#### To be done:
Each line containing the word "picture" needs to be copied.

#### Information provided:

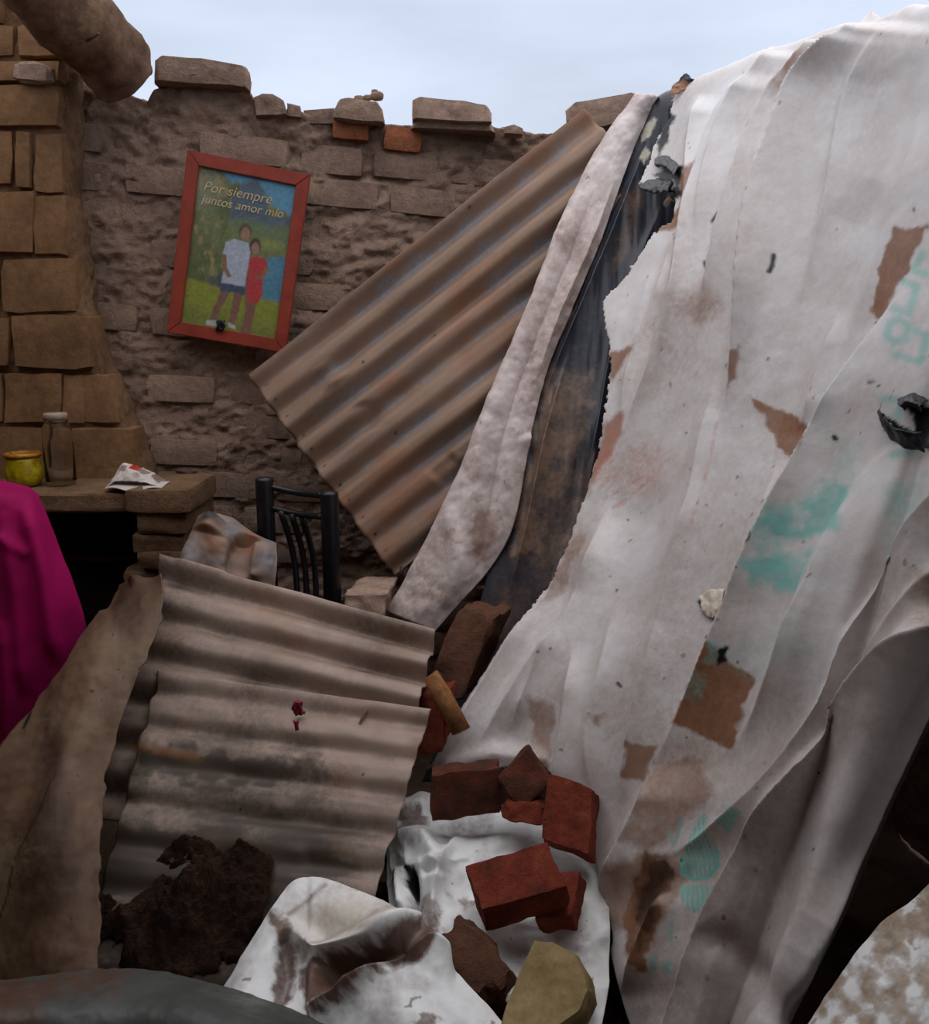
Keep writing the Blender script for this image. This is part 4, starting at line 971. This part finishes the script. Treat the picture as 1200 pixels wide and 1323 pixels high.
# ================================================================== BEAM AND LOOSE BLOCKS ON TOP OF THE WALLS
pth = np.array([P(-30, -130, 2.75), P(30, -50, 2.95), P(78, 8, 3.12), P(118, 48, 3.25), P(144, 76, 3.33), P(158, 92, 3.38), P(164, 99, 3.40)])
pth = cr1(pth, 60); rr = np.interp(np.linspace(0, 1, 60), [0, .3, .6, .82, .90, .95, .985, 1], [.12, .125, .122, .128, .120, .100, .07, .03])
V, F = tube(pth, rr, 36); V = np.array(V)
ctr = np.repeat(pth, 36, 0); nr = V - ctr; nr /= np.linalg.norm(nr, axis=1, keepdims=True)
V = V + nr * (.035 * fbm(V * np.array([6, 6, 6]), 4) + .010 * fbm(V * 22, 3))[:, None]
bo = empty('beam', tuple(pth[-1])); setp(bo, 'thick weathered wooden beam with rounded end resting on the wall top at upper left', 'beam')
sub(link('log', pyd('log', V, F), M_wood), bo)
V, F = tube([P(112, 52, 3.10), P(122, 47, 3.07), P(128, 43, 3.05)], [.006, .005, .003], 6); sub(link('twig', pyd('twig', V, F), M_wood), bo)
V, F = tube([P(153, 52, 3.32), P(157, 47, 3.30), P(160, 46, 3.29)], [.008, .007, .004], 6); sub(link('twig', pyd('twig', V, F), M_wood), bo)

def topblock(outline, Y, dep, mat, label, name='adobe_block', cat='block', seed=0, grp='loose blocks on the wall top', rough=.006):
    o = link(name, prism(name, [P(x, y, Y) for x, y in outline][::-1], (dep * (outline[len(outline) // 3][0] - 600) / FPX * .8, dep, 0), seed, rough, 2), mat); return setp(o, label, cat, grp)
topblock([(199, 76), (206, 71), (260, 75), (318, 84), (322, 90), (321, 114), (300, 111), (240, 108), (199, 104)], 3.45, .22, M_block, 'long grey adobe block on the wall top beside the beam end', seed=2)
topblock([(328, 126), (338, 121), (352, 122), (366, 130), (372, 148), (330, 150)], 3.50, .16, M_block, 'small rounded adobe lump on the wall top above the red picture frame', seed=4)
topblock([(371, 133), (387, 137), (389, 152), (372, 150)], 3.52, .12, M_block, 'tiny adobe stub on the wall top above the red picture frame', seed=5)
topblock([(392, 142), (432, 140), (436, 160), (392, 160)], 3.55, .14, M_block, 'flat adobe piece left of the pebble topped block', seed=6)
topblock([(440, 128), (450, 125), (488, 131), (495, 140), (496, 158), (470, 157), (430, 152), (432, 142)], 3.50, .18, M_block, 'squarish grey adobe block on the wall top with pebbles lying on it', seed=7)
topblock([(533, 128), (540, 124), (600, 130), (630, 135), (634, 140), (635, 158), (600, 158), (533, 153)], 3.50, .2, M_pale, 'long pale brick on the wall top over the orange patches', 'brick', 'brick', 8)
topblock([(536, 152), (634, 158), (640, 170), (530, 165)], 3.53, .2, M_block, 'thin flat adobe slab under the long pale brick', seed=9)
topblock([(652, 164), (664, 160), (676, 166), (676, 174), (652, 172)], 3.54, .08, M_pale, 'small pale adobe crumb on the wall top right of the long pale brick', seed=10)
topblock([(731, 140), (742, 132), (790, 124), (818, 118), (828, 124), (830, 150), (780, 165), (745, 168), (732, 156)], 3.45, .2, M_pale, 'big tan adobe block above the leaning corrugated sheet beside the black sheeting', seed=12)
for k, (x, y, r) in enumerate(((464, 126, .022), (476, 124, .018), (487, 122, .024), (484, 117, .014))):
    c = P(x, y, 3.56); me = boxmesh('pebble', c - r, (2 * r, 0, 0), (0, 2 * r, 0), (0, 0, 1.3 * r), 2, .006, .45, k)
    setp(link('pebble', me, M_block), ('leftmost of the mud pebbles on the squarish block on the wall top', 'middle of the low mud pebbles on the squarish block on the wall top', 'rightmost mud pebble on the squarish block, under the topmost one', 'topmost mud pebble, stacked above the squarish block on the wall top')[k], 'pebble', 'pebbles on the wall top')
c = P(190, 90, 3.48); setp(link('pebble', boxmesh('pebble', c - .018, (.036, 0, 0), (0, .036, 0), (0, 0, .04), 2, .006, .4, 9), M_block), 'dark mud lump wedged between the beam end and the long grey block', 'pebble')
# scrap of torn black and brown plastic standing on the tarpaulin ridge
rows = [[(866, 126, 3.12), (882, 116, 3.12), (905, 108, 3.08)], [(868, 112, 3.14), (884, 102, 3.14), (900, 104, 3.10)], [(878, 100, 3.16), (884, 94, 3.16), (890, 100, 3.14)]]
g = patch(ctrlpx(rows), 40, 40); g = g + .012 * np.stack([fbm(g * 40, 3), fbm(g * 40 + 7, 3), fbm(g * 40 + 3, 3)], -1); px, py = proj(g)
z0 = px * 0; M_torn = layered('torn_plastic', srgb(160, 120, 96), [srgb(130, 86, 62), None, srgb(20, 20, 26), None], rough=.6)
o = gridmesh('torn_scrap', g, None, np.stack([z0 + .4, z0, np.clip(.5 + (106 - py) / 6 + fbm(pix3(px, py, .2), 3), 0, 1), z0], -1), .004, M_torn)
setp(o, 'ragged brown and black plastic scrap sticking up on the tarpaulin ridge', 'scrap')

# ================================================================== RUBBLE IN THE GAP
def hexa(name, p, a, b_, c, mat, label, cat='brick', grp=None, rough=.005, rnd=.12, seed=0, cuts=9):
    p0 = P(*p); o = link(name, boxmesh(name, p0, P(*a) - p0, P(*b_) - p0, np.asarray(c, float), cuts, rough * 1.6, rnd, seed, 26), mat); return setp(o, label, cat, grp)
hexa('adobe_block', (548, 890, 2.42), (598, 905, 2.38), (590, 786, 2.52), (.06, .16, -.02), M_brownblock, 'dark brown adobe block jammed between corrugated sheet and black sheeting', 'block', rough=.008, seed=31)
V, F = tube([P(556, 872, 2.28), P(570, 895, 2.26), P(596, 945, 2.20)], [.022, .026, .026], 12); V = np.array(V); V += .006 * np.stack([fbm(V * 30, 3), fbm(V * 30 + 5, 3), fbm(V * 30 + 8, 3)], -1)
setp(link('stick', pyd('stick', V, F), M_stick), 'short orange brown wooden stick poking out beside the corrugated sheet', 'stick')
hexa('brick', (536, 975, 2.24), (572, 975, 2.20), (540, 900, 2.28), (.03, .12, 0), M_redbrick, 'red brick in the dark gap below the wooden stick', 'brick', 'fallen red bricks', seed=33)
hexa('adobe_block', (440, 800, 2.78), (496, 800, 2.74), (446, 766, 2.80), (.02, .2, 0), M_pale, 'pale adobe block lying behind the black chair post', 'block', rough=.006, seed=35)

# crumpled white tarpaulin bed under the bricks
rows = [[(500, 1040, .33), (540, 1010, .34), (590, 1020, .33), (650, 1030, .32), (710, 1040, .32), (780, 1050, .31)],
        [(494, 1075, .32), (540, 1060, .33), (590, 1062, .345), (650, 1062, .345), (710, 1085, .32), (790, 1100, .29)],
        [(488, 1110, .27), (530, 1105, .31), (590, 1100, .33), (650, 1110, .32), (720, 1130, .30), (790, 1150, .27)],
        [(494, 1150, .25), (530, 1150, .28), (590, 1150, .28), (650, 1160, .28), (720, 1180, .27), (790, 1200, .25)],
        [(505, 1195, .25), (540, 1200, .26), (590, 1210, .26), (650, 1220, .25), (720, 1240, .24), (790, 1260, .22)],
        [(520, 1250, .24), (560, 1260, .24), (600, 1270, .24), (650, 1280, .23), (720, 1300, .22), (780, 1320, .2)]]
a = np.array(rows, float); g = patch(Pz(a[..., 0], a[..., 1], a[..., 2]), 170, 190); px, py = proj(g); n, v = normals(g)
d = bump(px, py, [(500, 1070), (545, 1075), (560, 1100), (548, 1120)], .03, 12) + step(px, py, [(595, 1055), (565, 1120), (560, 1160)], .025, 4, 20) + bump(px, py, [(520, 1110), (535, 1150), (530, 1190)], -.05, 9) + bump(px, py, [(556, 1120), (560, 1190)], .02, 7) + bump(px, py, [(600, 1160), (640, 1200)], .02, 12)
d += bump(px, py, [(505, 1110), (512, 1170)], .02, 7) + .012 * fbm(g * 10, 3) + .026 * (.5 - np.abs(fbm(g * 9 + 3, 2))) + .014 * (.5 - np.abs(fbm(g * 22, 2))) - .04
g = g + n * d[..., None]
br = mx_(.8 * polymask(px, py, [(510, 1035), (545, 1030), (550, 1060), (515, 1070)], 4, 8), .7 * polymask(px, py, [(545, 1150), (570, 1170), (565, 1220), (520, 1210), (530, 1150)], 4, 8), .8 * polymask(px, py, [(575, 1145), (612, 1160), (600, 1168)], 3), np.clip(.9 * fbm(pix3(px, py, .04), 4), 0, .5), np.where(vnoise(g * 70) > .93, .7, 0))
bl = polymask(px, py, [(510, 1105), (530, 1108), (534, 1130), (528, 1150), (514, 1130)], 2, 3)
o = gridmesh('tarpaulin_fold', g, None, np.stack([br, br * 0, bl, br * 0], -1), .003, M_lowtarp)
setp(o, 'crumpled white tarpaulin end spread under the fallen red bricks', 'tarpaulin')

G1 = 'fallen red bricks'
hexa('brick', (558, 1062, 1.96), (648, 1052, 1.96), (556, 1002, 1.99), (.0, .06, -.005), M_darkbrick, 'muddy dark brick lying flat, leftmost of the bricks under the tarpaulin edge', 'brick', G1, .004, .08, 41)
hexa('brick', (672, 1050, 1.92), (644, 1004, 1.97), (712, 1008, 1.96), (.005, .09, -.04), M_darkbrick, 'muddy dark brick standing on its corner between the flat dark one and the bright one', 'brick', G1, .004, .08, 43)
hexa('brick_fragment', (650, 1064, 1.90), (704, 1068, 1.88), (656, 1038, 1.93), (0, .06, .0), M_redbrick, 'broken brick fragment in front of the brick standing on its corner', 'brick', G1, .008, .2, 44)
hexa('brick', (699, 1082, 1.84), (760, 1104, 1.82), (707, 998, 1.95), (.025, .05, -.055), M_redbrick, 'bright red brick leaning upright, rightmost below the tarpaulin', 'brick', G1, .003, .05, 45)
hexa('brick', (620, 1176, 1.66), (733, 1144, 1.64), (600, 1118, 1.77), (.014, .03, -.075), M_redbrick, 'largest red brick lying on the white tarpaulin in the middle of the pile', 'brick', G1, .003, .07, 46)
hexa('brick', (690, 1186, 1.67), (738, 1184, 1.66), (704, 1126, 1.78), (.02, .03, -.06), M_redbrick, 'red brick half hidden right behind the largest one', 'brick', G1, .003, .07, 47)
hexa('brick', (556, 1222, 1.58), (622, 1296, 1.50), (592, 1178, 1.66), (.03, .05, -.08), M_brownblock, 'brown clay caked brick between the two lower white tarpaulin folds', 'brick', G1, .010, .12, 48)
ol = [(690, 1212), (712, 1216), (745, 1232), (760, 1256), (764, 1280), (752, 1308), (715, 1335), (640, 1345), (650, 1300), (668, 1255)]
o = link('adobe_block', prism('adobe_block', [P(x, y, 1.56 - (y - 1212) * .0016) for x, y in ol][::-1], (.03, .10, -.12), 51, .004, 3), earth('yellow_adobe', srgb(126, 106, 68), srgb(146, 124, 86), srgb(172, 150, 114), 9, 40, .4, .004))
setp(o, 'yellowish rounded adobe block lowest in the rubble beside the bottom tarpaulin folds', 'block')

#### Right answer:
Keep writing the Blender script for this image. This is part 4, starting at line 971. This part finishes the script. Treat the picture as 1200 pixels wide and 1323 pixels high.
topblock([(328, 126), (338, 121), (352, 122), (366, 130), (372, 148), (330, 150)], 3.50, .16, M_block, 'small rounded adobe lump on the wall top above the red picture frame', seed=4)
topblock([(371, 133), (387, 137), (389, 152), (372, 150)], 3.52, .12, M_block, 'tiny adobe stub on the wall top above the red picture frame', seed=5)